Twitter’s new owner, Elon Musk, has begun his first week in charge of the microblogging platform with a number of immediate changes.
It has been reported that Musk intends to axe one-quarter of Twitter’s 2,000 strong workforce in a first round of layoffs.
This is down from the 75 percent of jobs he reportedly told investors he planned to cull, but still a quarter of job cuts suggests that close to 2,000 people at Twitter could soon lose their jobs.
And some of the jobs losses have already begun.
Just after he closed the deal late last Thursday, Musk fired a number of top Twitter executives, including CEO Parag Agrawal, CFO Ned Segal, and Vijaya Gadde, the head of legal policy, trust and safety.
Both Agrawal and Segal were reportedly still in Twitter’s San Francisco headquarters when the deal closed and the two men were escorted out of the building.
CNN reported that Agrawal, Segal, and Gadde would have received a large chunk of that money even if they had stayed on board under the new ownership.
Now it seems that they and other shareholders will receive payouts from Musk after he bought their shares for $54.20 each.
Agrawal, who only assumed the CEO title a little less than a year ago, had the smallest stock holdings of the three, CNN reported: namely 155,000 shares worth $8.4 million at the price Musk paid.
Segal is to get $22 million for the 406,000 shares he owns, while Gadde will walk away with $34.8 million for her 642,000 shares.
But they also receive “Golden Parachute Compensation” in the merger agreement approved by shareholders, CNN reported. That includes a year’s base pay – $1 million for Agrawal and $600,000 each for Segal and Gadde. They also will get a year of health insurance, worth about $73,000 among the three.
The most lucrative part by far is the accelerated vesting of stock they stood to receive in the future but had not yet qualified for, CNN reported.
That will end up being worth $56.4 million for Agrawal, $43.8 million for Segal and $19.4 million for Gadde.
Another firing by Musk was Twitter’s entire board of directors, leaving him as the sole director of the platform, according to a filing on Monday.
“On October 27, 2022, and as a result of the consummation of the Merger, Mr. Musk became the sole director of Twitter,” the filing stated. “In accordance with the terms of the Merger Agreement, effective as of the effective time of the Merger, the following persons, who were directors of Twitter prior to the effective time of the Merger, are no longer directors of Twitter: Bret Taylor, Parag Agrawal, Omid Kordestani, David Rosenblatt, Martha Lane Fox, Patrick Pichette, Egon Durban, Fei-Fei Li and Mimi Alemayehou.”

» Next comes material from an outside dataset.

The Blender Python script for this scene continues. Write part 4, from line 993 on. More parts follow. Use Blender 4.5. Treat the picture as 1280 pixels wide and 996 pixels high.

Baroness Martha Lane Fox is currently president of the British Chambers of Commerce.
Elon Musk is currently the CEO of four firms, but now he has also confirmed in another filing that he is the CEO of Twitter, although this may not be a permanent role.
Elon Musk is already CEO of Tesla and SpaceX.
But he is also the defacto CEO of two other firms, namely brain-chip startup Neuralink and tunneling firm the Boring Company.
Musk has previously confirmed the “blue check mark” verification scheme on Twitter is being revamped, following reports that the company could charge users (up to $20 per month) to be verified.
Musk responded to a tweet from author Stephen King that he would not be willing to pay $20 a month to keep the verified badge on Twitter.
Musk replied: “We need to pay the bills somehow! Twitter cannot rely entirely on advertisers. How about $8?”
King later replied to the usual Twitter trolling comments about his post. “It ain’t the money, it’s the principle of the thing.”
Elon Musk has a fine line to tread with Twitter, considering he is now in charge of its content moderation direction.
He has to satisfy advertisers that he will not completely relax the platform’s content moderation systems, despite touting himself as a “free-speech absolutist”.
In May this year Musk said he would reverse the morally wrong” and “stupid” permanent Twitter ban on former US president Donald Trump.
Trump has welcomed Musk’s takeover, saying the platform is now in “sane” hands.
Last week an internal report revealed Twitter is losing its most active users who are vital to the business.
These “heavy tweeters” account for less than 10 percent of monthly overall users but generate 90 percent of all tweets and half of global revenue.
This is not just cases of celebrities ghosting their own Twitter accounts, but rather heavy tweeters switching to rival platforms such as Meta’s Instagram and ByteDance’s TikTok,
Musk will need to ensure that he keeps these heavy tweeters (such as Stephen King) onboard and engaged.